Calming ethanol-crazed corn prices

With alternative fuel in the limelight, the cost of corn has skyrocketed, but experts say the free market should keep food prices in check.

By Steve Hargreaves, staff writer

NEW YORK ( -- Ever since President Bush proposed a four-fold increase in "alternative fuels" during this year's State of the Union address, the media has been abuzz with doomsday reports on what this will do to the price of corn.

But how much higher corn prices will go, and how much more of an effect they will have on food costs, is a matter of debate.

Corn demand and prices began surging over a year ago when Bush first touted ethanol in his 2006 State of the Union speech.

Corn is the main ingredient in ethanol, the primary alternative fuel in the United States and rising demand has sent supplies to their lowest levels in 34 years according to Phil Flynn, a senior market analyst at Alaron Trading in Chicago, a commodities trading firm.

"Ethanol is just lighting the [corn] market on fire," Flynn said.

The front-month contract for a bushel of corn (56 pounds) on the Chicago Board of Trade has jumped from $1.86 at the end of 2005 to over $4 today, said Flynn.

The rising price of corn is partly why shares of several ethanol companies, including Pacific Ethanol (Charts), Verasun Energy (Charts) and Archer-Daniels-Midland (Charts), have suffered from lackluster performance over the last year. It's been a boon for the giant seed maker Monsanto (Charts).

Pain at the supermarket

Consumers will feel the impact of higher corn prices, not just in the produce isle but in a range of products. Beef and poultry prices are likely to rise as animal farmers rely on corn for feed. Soft drink prices may also jump since drink makers widely use corn syrup as a sweetener.

"Four dollars a bushel causes a lot of pain," said Richard Lobb, a spokesman for the National Chicken Council, who estimated that the price rise has already bumped up wholesale chicken prices 6 cents per pound. "It ripples right across the economy."

Not everyone sees those ripples becoming a tsunami though.

"I see some cooling in the corn market over the next 12 to 18 months," said Cristoph Berg, a managing director at the German-based commodities research firm F.O. Licht.

"It would be truly historic to have grain prices stay so high for so many years," said Ryan Davies, a trader at Titan Commodities in San Diego. "I think they will maintain a high level, but there is a cap as to how high they can go."

Chicken Little scenario?

Simple economics is the main reason cited for debunking the "corn-out-of-control" scenario.

As the price of corn rises, farmers have greater incentive to plant more of it and increase supply.

Terry Roggensack, a grain specialist at the Hightower Report, a commodities newsletter, is seeing farmers planting between 6 to 10 million more acres of corn this year on top of last year's 78.3 million acres.
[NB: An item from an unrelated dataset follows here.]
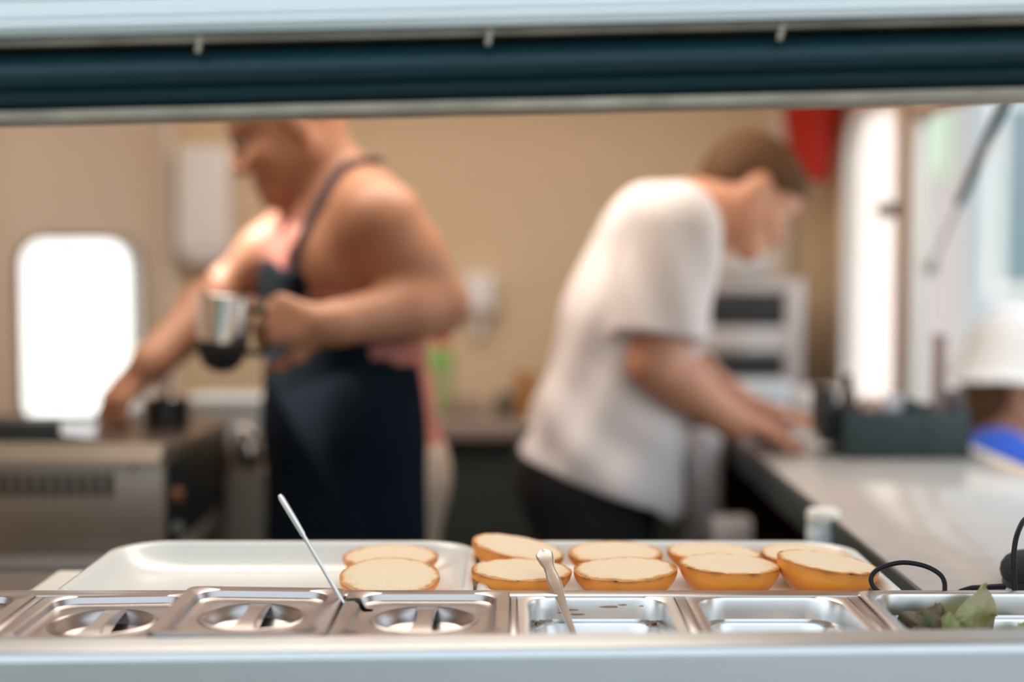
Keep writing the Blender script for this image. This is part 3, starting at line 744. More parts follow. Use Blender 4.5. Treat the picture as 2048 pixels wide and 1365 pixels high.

He says farmers need to plant near the top end of that range to meet projected demand. If they underproduce, corn prices could be set to rise even more.

With corn at around $4 a bushel, ethanol producers could be forced out of business - if corn prices keep climbing, while ethanol prices hover at around $2 a gallon.

"If corn prices are beyond a certain threshold, many [ethanol] plants will just stop producing," said Berg. That will cause a drop in demand for corn which would send prices down.

The Bush administration isn't too concerned about corn prices jumping.

A White House spokesman told that if the proposals outlined in the State of the Union make it into law they will be sure to include a safety valve, which would suspend the mandatory ethanol requirement if corn prices rose too high.

Corn: Not the only ethanol solution

No one spoken to, including representatives at the White House, believes that the president's call for mandatory alternative fuel use to grow - from 7.5 billion gallons currently to 35 billion gallons by 2017 - will be achieved through corn ethanol alone. The United States currently uses about 140 billion gallons a year of gasoline.

Experts say corn ethanol could account for maybe half of that without sending the price of corn even higher.

The remaining amount of alternative fuels could come from other sources and technologies, like turning coal to liquid fuel (a process derided by environmentalists) and cellulosic ethanol, a nascent but promising technology that produces ethanol from any plant matter, not just food crops.

Still, these assurances do little to calm farmers currently struggling to feed their livestock due to the high price of corn.

"That's the optimistic view, that [the spike in corn prices] is going to stop right there," said the National Chicken Council's Lobb. "It's already doubled the cost at seven and a half billion gallons [of ethanol production], it's inconceivable to think that adding more wouldn't raise the price."